**DIRECTIONS**
Quote exactly the lines spanning from the top of the data below to the line that contains "sc.cycles.sample_clamp_indirect = 6.0", including both.

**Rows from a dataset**
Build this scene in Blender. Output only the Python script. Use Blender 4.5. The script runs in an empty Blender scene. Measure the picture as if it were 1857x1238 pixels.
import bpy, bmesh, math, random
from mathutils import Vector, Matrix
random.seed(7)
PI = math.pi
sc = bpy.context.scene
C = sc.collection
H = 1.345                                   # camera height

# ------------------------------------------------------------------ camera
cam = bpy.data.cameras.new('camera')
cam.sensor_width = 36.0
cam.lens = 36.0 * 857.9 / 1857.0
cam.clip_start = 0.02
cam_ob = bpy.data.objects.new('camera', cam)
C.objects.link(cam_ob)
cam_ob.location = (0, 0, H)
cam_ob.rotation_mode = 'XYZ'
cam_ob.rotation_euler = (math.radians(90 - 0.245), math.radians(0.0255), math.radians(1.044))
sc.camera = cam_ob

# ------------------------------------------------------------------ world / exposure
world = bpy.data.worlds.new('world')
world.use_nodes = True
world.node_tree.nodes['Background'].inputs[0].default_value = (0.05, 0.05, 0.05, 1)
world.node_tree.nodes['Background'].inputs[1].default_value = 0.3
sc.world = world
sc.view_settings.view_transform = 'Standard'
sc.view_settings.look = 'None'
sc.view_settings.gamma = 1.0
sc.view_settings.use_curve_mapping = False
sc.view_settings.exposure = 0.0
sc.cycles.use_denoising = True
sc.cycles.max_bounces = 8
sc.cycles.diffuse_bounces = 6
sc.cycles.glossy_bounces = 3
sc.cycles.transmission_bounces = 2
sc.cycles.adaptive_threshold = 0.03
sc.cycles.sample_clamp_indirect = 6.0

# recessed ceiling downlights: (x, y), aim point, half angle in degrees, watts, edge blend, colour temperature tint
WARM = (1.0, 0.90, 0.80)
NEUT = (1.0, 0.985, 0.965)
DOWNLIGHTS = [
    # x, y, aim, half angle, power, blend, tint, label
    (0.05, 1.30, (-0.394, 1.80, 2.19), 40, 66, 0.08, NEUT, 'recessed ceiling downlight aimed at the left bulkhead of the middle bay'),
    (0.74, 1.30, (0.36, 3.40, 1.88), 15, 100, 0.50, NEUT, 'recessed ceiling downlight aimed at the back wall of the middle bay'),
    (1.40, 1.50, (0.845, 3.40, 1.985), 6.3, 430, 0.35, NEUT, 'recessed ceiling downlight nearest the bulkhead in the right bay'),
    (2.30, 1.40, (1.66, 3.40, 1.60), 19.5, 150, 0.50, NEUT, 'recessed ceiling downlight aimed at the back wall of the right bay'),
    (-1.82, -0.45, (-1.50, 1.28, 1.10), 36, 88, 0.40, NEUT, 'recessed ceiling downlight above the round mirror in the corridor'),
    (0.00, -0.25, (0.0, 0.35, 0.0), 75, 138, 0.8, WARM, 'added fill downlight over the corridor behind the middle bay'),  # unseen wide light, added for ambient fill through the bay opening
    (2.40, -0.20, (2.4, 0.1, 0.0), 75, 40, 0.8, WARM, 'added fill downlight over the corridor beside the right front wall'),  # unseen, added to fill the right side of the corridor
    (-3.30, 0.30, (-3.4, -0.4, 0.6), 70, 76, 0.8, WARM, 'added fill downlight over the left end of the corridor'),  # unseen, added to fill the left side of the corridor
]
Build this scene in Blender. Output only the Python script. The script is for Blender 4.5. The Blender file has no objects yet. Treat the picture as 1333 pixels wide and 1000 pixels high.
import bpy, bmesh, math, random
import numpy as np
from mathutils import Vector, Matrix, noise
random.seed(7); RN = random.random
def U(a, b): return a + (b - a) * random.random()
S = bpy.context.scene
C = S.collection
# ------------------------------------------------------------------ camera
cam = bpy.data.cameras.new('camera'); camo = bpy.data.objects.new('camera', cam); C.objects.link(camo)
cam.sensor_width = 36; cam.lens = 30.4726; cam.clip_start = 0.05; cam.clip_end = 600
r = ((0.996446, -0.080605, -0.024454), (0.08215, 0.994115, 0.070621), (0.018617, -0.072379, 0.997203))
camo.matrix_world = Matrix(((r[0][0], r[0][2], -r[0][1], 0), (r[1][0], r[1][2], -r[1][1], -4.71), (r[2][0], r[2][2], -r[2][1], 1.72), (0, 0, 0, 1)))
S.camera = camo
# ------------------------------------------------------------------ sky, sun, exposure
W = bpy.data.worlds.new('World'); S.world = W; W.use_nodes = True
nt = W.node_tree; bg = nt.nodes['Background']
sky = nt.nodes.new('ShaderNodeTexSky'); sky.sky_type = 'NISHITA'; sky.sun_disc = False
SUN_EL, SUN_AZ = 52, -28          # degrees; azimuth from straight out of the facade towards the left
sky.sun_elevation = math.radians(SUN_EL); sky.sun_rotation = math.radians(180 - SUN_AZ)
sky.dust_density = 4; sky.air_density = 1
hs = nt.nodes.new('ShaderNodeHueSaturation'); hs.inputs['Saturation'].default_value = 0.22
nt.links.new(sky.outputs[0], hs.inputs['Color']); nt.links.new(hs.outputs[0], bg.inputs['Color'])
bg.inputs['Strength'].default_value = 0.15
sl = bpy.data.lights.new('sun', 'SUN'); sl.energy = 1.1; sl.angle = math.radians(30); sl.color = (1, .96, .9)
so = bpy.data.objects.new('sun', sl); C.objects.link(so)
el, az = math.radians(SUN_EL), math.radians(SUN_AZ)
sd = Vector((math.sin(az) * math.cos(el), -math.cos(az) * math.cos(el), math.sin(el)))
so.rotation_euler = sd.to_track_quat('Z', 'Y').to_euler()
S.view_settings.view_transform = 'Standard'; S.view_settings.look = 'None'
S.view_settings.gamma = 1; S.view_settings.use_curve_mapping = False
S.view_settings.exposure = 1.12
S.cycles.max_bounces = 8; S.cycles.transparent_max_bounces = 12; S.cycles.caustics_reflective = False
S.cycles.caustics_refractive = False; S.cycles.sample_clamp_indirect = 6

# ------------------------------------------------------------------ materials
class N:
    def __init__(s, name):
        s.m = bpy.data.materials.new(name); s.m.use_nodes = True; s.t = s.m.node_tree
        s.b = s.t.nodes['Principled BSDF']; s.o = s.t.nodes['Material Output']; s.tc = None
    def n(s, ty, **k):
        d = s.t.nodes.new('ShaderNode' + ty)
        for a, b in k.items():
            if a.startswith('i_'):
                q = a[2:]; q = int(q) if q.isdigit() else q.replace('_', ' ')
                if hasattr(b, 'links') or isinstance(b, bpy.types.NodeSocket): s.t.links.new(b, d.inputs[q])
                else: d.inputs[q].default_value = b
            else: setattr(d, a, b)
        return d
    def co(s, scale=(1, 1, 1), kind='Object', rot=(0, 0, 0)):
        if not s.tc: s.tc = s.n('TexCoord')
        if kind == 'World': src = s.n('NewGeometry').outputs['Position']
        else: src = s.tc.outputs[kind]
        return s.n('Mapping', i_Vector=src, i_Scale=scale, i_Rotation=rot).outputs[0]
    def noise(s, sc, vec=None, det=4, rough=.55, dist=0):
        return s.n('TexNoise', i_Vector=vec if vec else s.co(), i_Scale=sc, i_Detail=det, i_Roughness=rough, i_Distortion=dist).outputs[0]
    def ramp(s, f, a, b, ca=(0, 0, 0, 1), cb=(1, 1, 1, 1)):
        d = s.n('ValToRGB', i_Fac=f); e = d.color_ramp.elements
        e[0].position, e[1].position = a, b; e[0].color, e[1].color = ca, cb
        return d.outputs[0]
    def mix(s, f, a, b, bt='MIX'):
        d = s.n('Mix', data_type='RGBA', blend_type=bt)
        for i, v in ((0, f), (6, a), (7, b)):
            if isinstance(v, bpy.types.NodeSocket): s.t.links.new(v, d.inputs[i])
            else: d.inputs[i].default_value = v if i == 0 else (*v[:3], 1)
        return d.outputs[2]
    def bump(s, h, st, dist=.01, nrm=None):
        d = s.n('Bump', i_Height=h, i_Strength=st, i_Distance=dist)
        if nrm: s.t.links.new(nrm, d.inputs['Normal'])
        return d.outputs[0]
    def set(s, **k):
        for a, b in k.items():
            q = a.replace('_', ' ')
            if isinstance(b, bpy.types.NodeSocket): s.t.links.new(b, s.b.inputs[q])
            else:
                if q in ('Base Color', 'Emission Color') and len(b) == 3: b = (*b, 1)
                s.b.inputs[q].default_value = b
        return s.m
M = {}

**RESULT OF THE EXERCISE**
Build this scene in Blender. Output only the Python script. Use Blender 4.5. The script runs in an empty Blender scene. Measure the picture as if it were 1857x1238 pixels.
import bpy, bmesh, math, random
from mathutils import Vector, Matrix
random.seed(7)
PI = math.pi
sc = bpy.context.scene
C = sc.collection
H = 1.345                                   # camera height

# ------------------------------------------------------------------ camera
cam = bpy.data.cameras.new('camera')
cam.sensor_width = 36.0
cam.lens = 36.0 * 857.9 / 1857.0
cam.clip_start = 0.02
cam_ob = bpy.data.objects.new('camera', cam)
C.objects.link(cam_ob)
cam_ob.location = (0, 0, H)
cam_ob.rotation_mode = 'XYZ'
cam_ob.rotation_euler = (math.radians(90 - 0.245), math.radians(0.0255), math.radians(1.044))
sc.camera = cam_ob

# ------------------------------------------------------------------ world / exposure
world = bpy.data.worlds.new('world')
world.use_nodes = True
world.node_tree.nodes['Background'].inputs[0].default_value = (0.05, 0.05, 0.05, 1)
world.node_tree.nodes['Background'].inputs[1].default_value = 0.3
sc.world = world
sc.view_settings.view_transform = 'Standard'
sc.view_settings.look = 'None'
sc.view_settings.gamma = 1.0
sc.view_settings.use_curve_mapping = False
sc.view_settings.exposure = 0.0
sc.cycles.use_denoising = True
sc.cycles.max_bounces = 8
sc.cycles.diffuse_bounces = 6
sc.cycles.glossy_bounces = 3
sc.cycles.transmission_bounces = 2
sc.cycles.adaptive_threshold = 0.03
sc.cycles.sample_clamp_indirect = 6.0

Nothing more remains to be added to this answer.